─── Records provided

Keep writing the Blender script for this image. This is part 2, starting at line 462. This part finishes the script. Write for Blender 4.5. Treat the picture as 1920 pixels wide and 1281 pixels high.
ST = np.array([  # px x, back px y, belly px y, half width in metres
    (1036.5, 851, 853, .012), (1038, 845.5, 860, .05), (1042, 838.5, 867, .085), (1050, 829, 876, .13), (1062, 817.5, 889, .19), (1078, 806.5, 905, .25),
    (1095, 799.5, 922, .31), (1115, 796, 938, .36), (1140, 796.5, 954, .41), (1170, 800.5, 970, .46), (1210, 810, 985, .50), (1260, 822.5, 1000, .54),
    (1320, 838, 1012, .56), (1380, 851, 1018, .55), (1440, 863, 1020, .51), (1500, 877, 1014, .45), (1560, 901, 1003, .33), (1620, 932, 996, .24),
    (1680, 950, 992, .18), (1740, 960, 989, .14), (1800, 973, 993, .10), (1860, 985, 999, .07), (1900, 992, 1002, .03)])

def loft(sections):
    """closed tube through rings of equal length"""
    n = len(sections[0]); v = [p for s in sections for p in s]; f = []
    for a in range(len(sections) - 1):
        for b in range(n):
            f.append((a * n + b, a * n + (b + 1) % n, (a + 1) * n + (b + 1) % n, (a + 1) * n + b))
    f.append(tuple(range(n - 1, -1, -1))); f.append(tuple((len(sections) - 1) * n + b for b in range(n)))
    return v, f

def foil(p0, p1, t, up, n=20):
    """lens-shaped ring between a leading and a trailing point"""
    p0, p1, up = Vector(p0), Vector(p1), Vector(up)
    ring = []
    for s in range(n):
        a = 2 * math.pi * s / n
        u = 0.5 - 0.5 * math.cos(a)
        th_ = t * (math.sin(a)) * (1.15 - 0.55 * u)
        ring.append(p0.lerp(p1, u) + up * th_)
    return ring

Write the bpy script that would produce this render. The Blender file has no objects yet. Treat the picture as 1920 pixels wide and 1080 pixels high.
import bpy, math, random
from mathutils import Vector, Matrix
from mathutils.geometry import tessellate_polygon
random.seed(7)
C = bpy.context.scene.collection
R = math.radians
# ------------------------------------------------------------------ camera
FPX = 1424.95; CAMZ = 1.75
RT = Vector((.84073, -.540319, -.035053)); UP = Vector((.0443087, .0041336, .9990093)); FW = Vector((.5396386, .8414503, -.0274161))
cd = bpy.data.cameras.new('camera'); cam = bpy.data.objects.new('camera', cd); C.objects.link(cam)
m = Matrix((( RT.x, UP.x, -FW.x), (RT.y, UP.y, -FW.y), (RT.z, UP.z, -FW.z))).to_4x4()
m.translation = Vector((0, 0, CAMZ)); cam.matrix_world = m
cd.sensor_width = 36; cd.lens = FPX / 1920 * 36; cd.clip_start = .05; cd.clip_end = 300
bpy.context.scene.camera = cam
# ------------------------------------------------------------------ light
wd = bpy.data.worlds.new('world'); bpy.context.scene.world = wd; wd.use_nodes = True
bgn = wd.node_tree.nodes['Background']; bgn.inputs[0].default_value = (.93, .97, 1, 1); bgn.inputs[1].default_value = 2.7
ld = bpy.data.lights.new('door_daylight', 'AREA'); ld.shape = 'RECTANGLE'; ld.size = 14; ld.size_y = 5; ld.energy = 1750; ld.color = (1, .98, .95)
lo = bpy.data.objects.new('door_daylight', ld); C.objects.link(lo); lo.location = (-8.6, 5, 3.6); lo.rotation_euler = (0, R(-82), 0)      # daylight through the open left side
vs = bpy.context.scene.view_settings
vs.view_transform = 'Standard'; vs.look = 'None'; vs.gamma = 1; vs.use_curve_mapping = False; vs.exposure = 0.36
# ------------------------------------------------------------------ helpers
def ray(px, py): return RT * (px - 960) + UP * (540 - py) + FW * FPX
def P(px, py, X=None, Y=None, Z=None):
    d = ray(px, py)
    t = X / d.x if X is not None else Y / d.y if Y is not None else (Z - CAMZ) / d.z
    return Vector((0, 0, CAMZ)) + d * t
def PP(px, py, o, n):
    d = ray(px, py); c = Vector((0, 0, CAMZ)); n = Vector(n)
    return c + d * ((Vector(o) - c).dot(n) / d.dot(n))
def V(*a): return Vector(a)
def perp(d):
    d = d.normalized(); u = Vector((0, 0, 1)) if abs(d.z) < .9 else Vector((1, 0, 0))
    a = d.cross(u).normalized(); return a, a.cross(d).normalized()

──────

- Given problem: Return, word for word, every line from the top of the entries down to the line that holds "992, 1002, .03)])", both included.

- Correct result:
Keep writing the Blender script for this image. This is part 2, starting at line 462. This part finishes the script. Write for Blender 4.5. Treat the picture as 1920 pixels wide and 1281 pixels high.
ST = np.array([  # px x, back px y, belly px y, half width in metres
    (1036.5, 851, 853, .012), (1038, 845.5, 860, .05), (1042, 838.5, 867, .085), (1050, 829, 876, .13), (1062, 817.5, 889, .19), (1078, 806.5, 905, .25),
    (1095, 799.5, 922, .31), (1115, 796, 938, .36), (1140, 796.5, 954, .41), (1170, 800.5, 970, .46), (1210, 810, 985, .50), (1260, 822.5, 1000, .54),
    (1320, 838, 1012, .56), (1380, 851, 1018, .55), (1440, 863, 1020, .51), (1500, 877, 1014, .45), (1560, 901, 1003, .33), (1620, 932, 996, .24),
    (1680, 950, 992, .18), (1740, 960, 989, .14), (1800, 973, 993, .10), (1860, 985, 999, .07), (1900, 992, 1002, .03)])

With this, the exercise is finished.